[start]

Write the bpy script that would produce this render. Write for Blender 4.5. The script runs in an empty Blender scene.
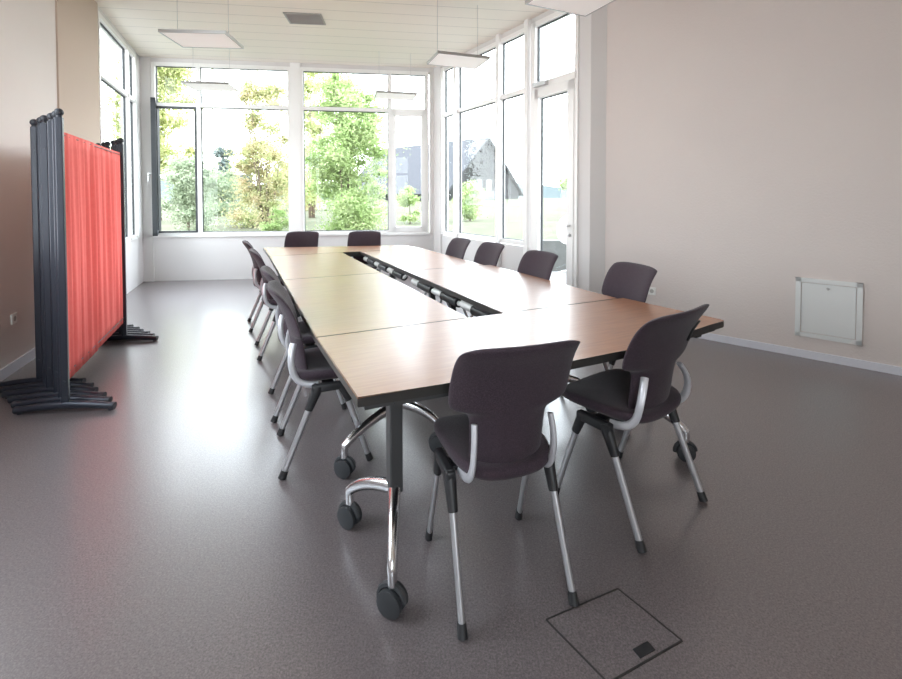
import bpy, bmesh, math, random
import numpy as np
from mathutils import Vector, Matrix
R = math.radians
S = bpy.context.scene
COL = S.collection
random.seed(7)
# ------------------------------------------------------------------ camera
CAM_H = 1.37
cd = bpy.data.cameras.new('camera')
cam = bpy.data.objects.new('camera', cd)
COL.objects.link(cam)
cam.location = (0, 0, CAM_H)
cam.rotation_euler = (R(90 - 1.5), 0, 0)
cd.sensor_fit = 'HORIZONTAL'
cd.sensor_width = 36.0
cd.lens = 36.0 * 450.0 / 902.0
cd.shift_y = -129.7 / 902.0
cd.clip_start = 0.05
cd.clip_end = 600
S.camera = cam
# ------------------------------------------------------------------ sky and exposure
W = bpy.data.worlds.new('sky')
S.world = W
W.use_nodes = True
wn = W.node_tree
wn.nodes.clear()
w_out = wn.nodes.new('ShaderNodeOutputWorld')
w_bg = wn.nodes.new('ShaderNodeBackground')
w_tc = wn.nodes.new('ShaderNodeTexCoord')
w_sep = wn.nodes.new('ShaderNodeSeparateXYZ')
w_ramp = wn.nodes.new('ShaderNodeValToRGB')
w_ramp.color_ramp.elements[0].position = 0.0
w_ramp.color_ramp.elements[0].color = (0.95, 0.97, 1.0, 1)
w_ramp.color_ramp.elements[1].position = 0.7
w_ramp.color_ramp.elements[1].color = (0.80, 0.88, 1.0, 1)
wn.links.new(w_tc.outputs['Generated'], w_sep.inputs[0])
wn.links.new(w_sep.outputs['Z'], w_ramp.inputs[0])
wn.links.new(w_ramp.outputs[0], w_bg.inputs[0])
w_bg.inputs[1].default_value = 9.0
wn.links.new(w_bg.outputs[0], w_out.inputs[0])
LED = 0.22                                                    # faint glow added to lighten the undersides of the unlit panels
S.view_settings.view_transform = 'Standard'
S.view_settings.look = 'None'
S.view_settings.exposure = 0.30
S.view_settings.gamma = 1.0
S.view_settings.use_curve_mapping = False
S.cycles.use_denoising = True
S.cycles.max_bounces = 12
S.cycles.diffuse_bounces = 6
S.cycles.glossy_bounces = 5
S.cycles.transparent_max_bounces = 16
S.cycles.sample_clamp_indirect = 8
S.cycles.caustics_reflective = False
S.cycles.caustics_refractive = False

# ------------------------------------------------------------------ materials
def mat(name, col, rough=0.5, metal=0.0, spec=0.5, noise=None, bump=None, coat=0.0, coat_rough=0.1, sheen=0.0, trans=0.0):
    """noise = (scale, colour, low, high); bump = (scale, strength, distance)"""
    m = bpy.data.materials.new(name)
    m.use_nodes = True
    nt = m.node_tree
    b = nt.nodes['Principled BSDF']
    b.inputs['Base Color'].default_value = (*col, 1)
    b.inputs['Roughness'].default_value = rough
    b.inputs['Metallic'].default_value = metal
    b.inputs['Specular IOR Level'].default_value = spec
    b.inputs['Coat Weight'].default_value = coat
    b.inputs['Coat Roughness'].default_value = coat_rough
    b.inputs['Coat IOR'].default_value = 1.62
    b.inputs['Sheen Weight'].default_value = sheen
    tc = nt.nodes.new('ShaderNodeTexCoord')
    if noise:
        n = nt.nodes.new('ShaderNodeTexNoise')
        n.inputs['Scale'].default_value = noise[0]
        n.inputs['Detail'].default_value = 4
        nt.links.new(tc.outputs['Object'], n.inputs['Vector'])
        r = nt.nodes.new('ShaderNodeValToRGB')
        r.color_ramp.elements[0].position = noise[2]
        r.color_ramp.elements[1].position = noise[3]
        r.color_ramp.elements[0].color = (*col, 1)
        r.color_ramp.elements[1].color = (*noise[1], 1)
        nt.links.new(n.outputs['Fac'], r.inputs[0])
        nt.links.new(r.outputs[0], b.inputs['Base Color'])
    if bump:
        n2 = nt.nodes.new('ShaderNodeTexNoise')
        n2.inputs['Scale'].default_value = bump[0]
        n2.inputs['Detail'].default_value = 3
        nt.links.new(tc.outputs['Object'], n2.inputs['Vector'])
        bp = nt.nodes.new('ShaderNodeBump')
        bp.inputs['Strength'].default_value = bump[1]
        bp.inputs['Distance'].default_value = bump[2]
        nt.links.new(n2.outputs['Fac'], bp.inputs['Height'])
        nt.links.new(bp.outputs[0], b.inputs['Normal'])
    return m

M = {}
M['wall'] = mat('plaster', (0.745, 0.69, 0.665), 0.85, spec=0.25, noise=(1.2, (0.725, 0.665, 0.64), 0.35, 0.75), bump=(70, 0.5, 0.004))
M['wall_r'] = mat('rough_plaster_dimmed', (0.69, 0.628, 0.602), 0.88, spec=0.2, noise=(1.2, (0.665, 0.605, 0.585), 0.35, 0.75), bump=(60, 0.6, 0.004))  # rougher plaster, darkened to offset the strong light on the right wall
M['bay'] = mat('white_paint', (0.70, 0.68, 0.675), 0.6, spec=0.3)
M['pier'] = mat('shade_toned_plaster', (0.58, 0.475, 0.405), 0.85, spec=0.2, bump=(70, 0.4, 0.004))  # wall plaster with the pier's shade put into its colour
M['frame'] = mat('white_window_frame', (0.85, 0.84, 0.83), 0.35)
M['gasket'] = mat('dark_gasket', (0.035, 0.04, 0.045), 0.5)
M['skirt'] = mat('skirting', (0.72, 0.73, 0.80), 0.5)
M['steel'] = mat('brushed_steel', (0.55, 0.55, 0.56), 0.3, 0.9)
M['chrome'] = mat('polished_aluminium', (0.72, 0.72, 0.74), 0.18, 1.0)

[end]

- **EXERCISE TASK**:
Restate the full listing verbatim and drop every picture.

- **ANSWER TO THE TASK**:
Write the bpy script that would produce this render. Write for Blender 4.5. The script runs in an empty Blender scene.
import bpy, bmesh, math, random
import numpy as np
from mathutils import Vector, Matrix
R = math.radians
S = bpy.context.scene
COL = S.collection
random.seed(7)
# ------------------------------------------------------------------ camera
CAM_H = 1.37
cd = bpy.data.cameras.new('camera')
cam = bpy.data.objects.new('camera', cd)
COL.objects.link(cam)
cam.location = (0, 0, CAM_H)
cam.rotation_euler = (R(90 - 1.5), 0, 0)
cd.sensor_fit = 'HORIZONTAL'
cd.sensor_width = 36.0
cd.lens = 36.0 * 450.0 / 902.0
cd.shift_y = -129.7 / 902.0
cd.clip_start = 0.05
cd.clip_end = 600
S.camera = cam
# ------------------------------------------------------------------ sky and exposure
W = bpy.data.worlds.new('sky')
S.world = W
W.use_nodes = True
wn = W.node_tree
wn.nodes.clear()
w_out = wn.nodes.new('ShaderNodeOutputWorld')
w_bg = wn.nodes.new('ShaderNodeBackground')
w_tc = wn.nodes.new('ShaderNodeTexCoord')
w_sep = wn.nodes.new('ShaderNodeSeparateXYZ')
w_ramp = wn.nodes.new('ShaderNodeValToRGB')
w_ramp.color_ramp.elements[0].position = 0.0
w_ramp.color_ramp.elements[0].color = (0.95, 0.97, 1.0, 1)
w_ramp.color_ramp.elements[1].position = 0.7
w_ramp.color_ramp.elements[1].color = (0.80, 0.88, 1.0, 1)
wn.links.new(w_tc.outputs['Generated'], w_sep.inputs[0])
wn.links.new(w_sep.outputs['Z'], w_ramp.inputs[0])
wn.links.new(w_ramp.outputs[0], w_bg.inputs[0])
w_bg.inputs[1].default_value = 9.0
wn.links.new(w_bg.outputs[0], w_out.inputs[0])
LED = 0.22                                                    # faint glow added to lighten the undersides of the unlit panels
S.view_settings.view_transform = 'Standard'
S.view_settings.look = 'None'
S.view_settings.exposure = 0.30
S.view_settings.gamma = 1.0
S.view_settings.use_curve_mapping = False
S.cycles.use_denoising = True
S.cycles.max_bounces = 12
S.cycles.diffuse_bounces = 6
S.cycles.glossy_bounces = 5
S.cycles.transparent_max_bounces = 16
S.cycles.sample_clamp_indirect = 8
S.cycles.caustics_reflective = False
S.cycles.caustics_refractive = False

# ------------------------------------------------------------------ materials
def mat(name, col, rough=0.5, metal=0.0, spec=0.5, noise=None, bump=None, coat=0.0, coat_rough=0.1, sheen=0.0, trans=0.0):
    """noise = (scale, colour, low, high); bump = (scale, strength, distance)"""
    m = bpy.data.materials.new(name)
    m.use_nodes = True
    nt = m.node_tree
    b = nt.nodes['Principled BSDF']
    b.inputs['Base Color'].default_value = (*col, 1)
    b.inputs['Roughness'].default_value = rough
    b.inputs['Metallic'].default_value = metal
    b.inputs['Specular IOR Level'].default_value = spec
    b.inputs['Coat Weight'].default_value = coat
    b.inputs['Coat Roughness'].default_value = coat_rough
    b.inputs['Coat IOR'].default_value = 1.62
    b.inputs['Sheen Weight'].default_value = sheen
    tc = nt.nodes.new('ShaderNodeTexCoord')
    if noise:
        n = nt.nodes.new('ShaderNodeTexNoise')
        n.inputs['Scale'].default_value = noise[0]
        n.inputs['Detail'].default_value = 4
        nt.links.new(tc.outputs['Object'], n.inputs['Vector'])
        r = nt.nodes.new('ShaderNodeValToRGB')
        r.color_ramp.elements[0].position = noise[2]
        r.color_ramp.elements[1].position = noise[3]
        r.color_ramp.elements[0].color = (*col, 1)
        r.color_ramp.elements[1].color = (*noise[1], 1)
        nt.links.new(n.outputs['Fac'], r.inputs[0])
        nt.links.new(r.outputs[0], b.inputs['Base Color'])
    if bump:
        n2 = nt.nodes.new('ShaderNodeTexNoise')
        n2.inputs['Scale'].default_value = bump[0]
        n2.inputs['Detail'].default_value = 3
        nt.links.new(tc.outputs['Object'], n2.inputs['Vector'])
        bp = nt.nodes.new('ShaderNodeBump')
        bp.inputs['Strength'].default_value = bump[1]
        bp.inputs['Distance'].default_value = bump[2]
        nt.links.new(n2.outputs['Fac'], bp.inputs['Height'])
        nt.links.new(bp.outputs[0], b.inputs['Normal'])
    return m

M = {}
M['wall'] = mat('plaster', (0.745, 0.69, 0.665), 0.85, spec=0.25, noise=(1.2, (0.725, 0.665, 0.64), 0.35, 0.75), bump=(70, 0.5, 0.004))
M['wall_r'] = mat('rough_plaster_dimmed', (0.69, 0.628, 0.602), 0.88, spec=0.2, noise=(1.2, (0.665, 0.605, 0.585), 0.35, 0.75), bump=(60, 0.6, 0.004))  # rougher plaster, darkened to offset the strong light on the right wall
M['bay'] = mat('white_paint', (0.70, 0.68, 0.675), 0.6, spec=0.3)
M['pier'] = mat('shade_toned_plaster', (0.58, 0.475, 0.405), 0.85, spec=0.2, bump=(70, 0.4, 0.004))  # wall plaster with the pier's shade put into its colour
M['frame'] = mat('white_window_frame', (0.85, 0.84, 0.83), 0.35)
M['gasket'] = mat('dark_gasket', (0.035, 0.04, 0.045), 0.5)
M['skirt'] = mat('skirting', (0.72, 0.73, 0.80), 0.5)
M['steel'] = mat('brushed_steel', (0.55, 0.55, 0.56), 0.3, 0.9)
M['chrome'] = mat('polished_aluminium', (0.72, 0.72, 0.74), 0.18, 1.0)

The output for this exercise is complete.